Desmond Dekker -- "The Israelites"

The first Jamaican recording to top the singles chart in the U.K., "The Israelites," released in 1968, had a huge impact on the music of the decade that followed.  The Clash regularly performed this song during their sound checks, and the entire punk culture in the U.K. was shot through with a Jamaican influence.  You hear this influence everywhere, from The Slits to Elvis Costello.  Marginalized musical subcultures always prove to be a fecund source of inspiration for musical innovators, and with the "discovery" of reggae and ska, the Brits had a font of inspiration that functioned in the same way that Delta blues did to American musicians.  Though some will always argue that there is an element of colonialism and exploitation at work here, I don't think that any worthwhile musical artist has ever had that kind of motivation at heart.  Just listen to "The Israelites."  It's a genuinely inspiring song. 

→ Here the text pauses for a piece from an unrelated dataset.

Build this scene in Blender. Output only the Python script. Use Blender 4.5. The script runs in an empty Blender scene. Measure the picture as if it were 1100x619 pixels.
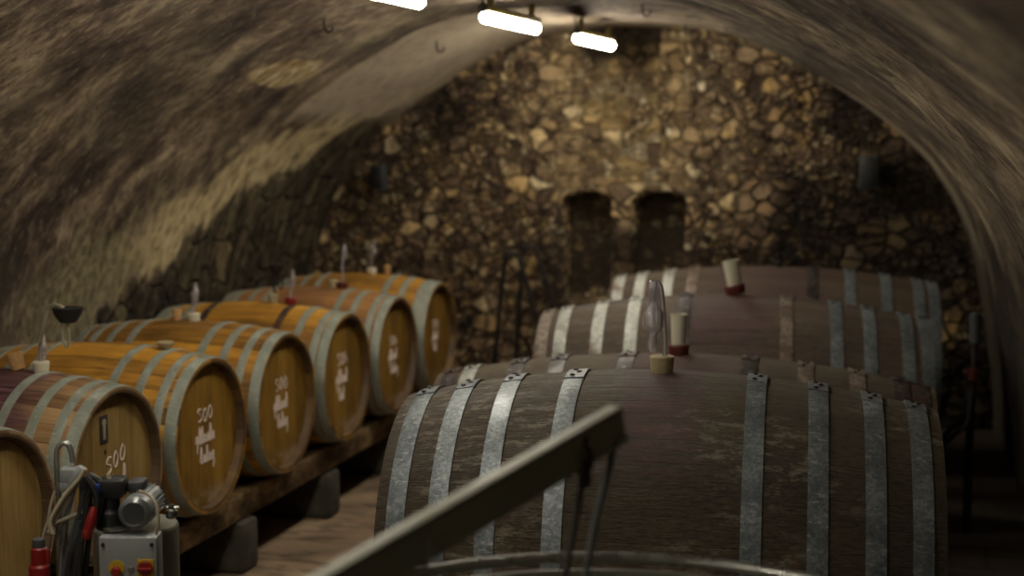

This song also captures something essential to reggae and West Indian culture.  The identification with an ancient tribe of exiled people is a powerful and empowering element in African American culture and in West Indian culture, though it is more pronounced thematically in reggae than in blues.  Given the stately resonance of Dekker's voice, though, what we hear in the song is strength, a will to endure and overcome, not enslavement.  The rocksteady beat and the Aces' spot-on harmonies fill out the picture, presenting Dekker as the Moses of his tribe, leading his people to, if nothing else, a rightful place in the culture of the Western world.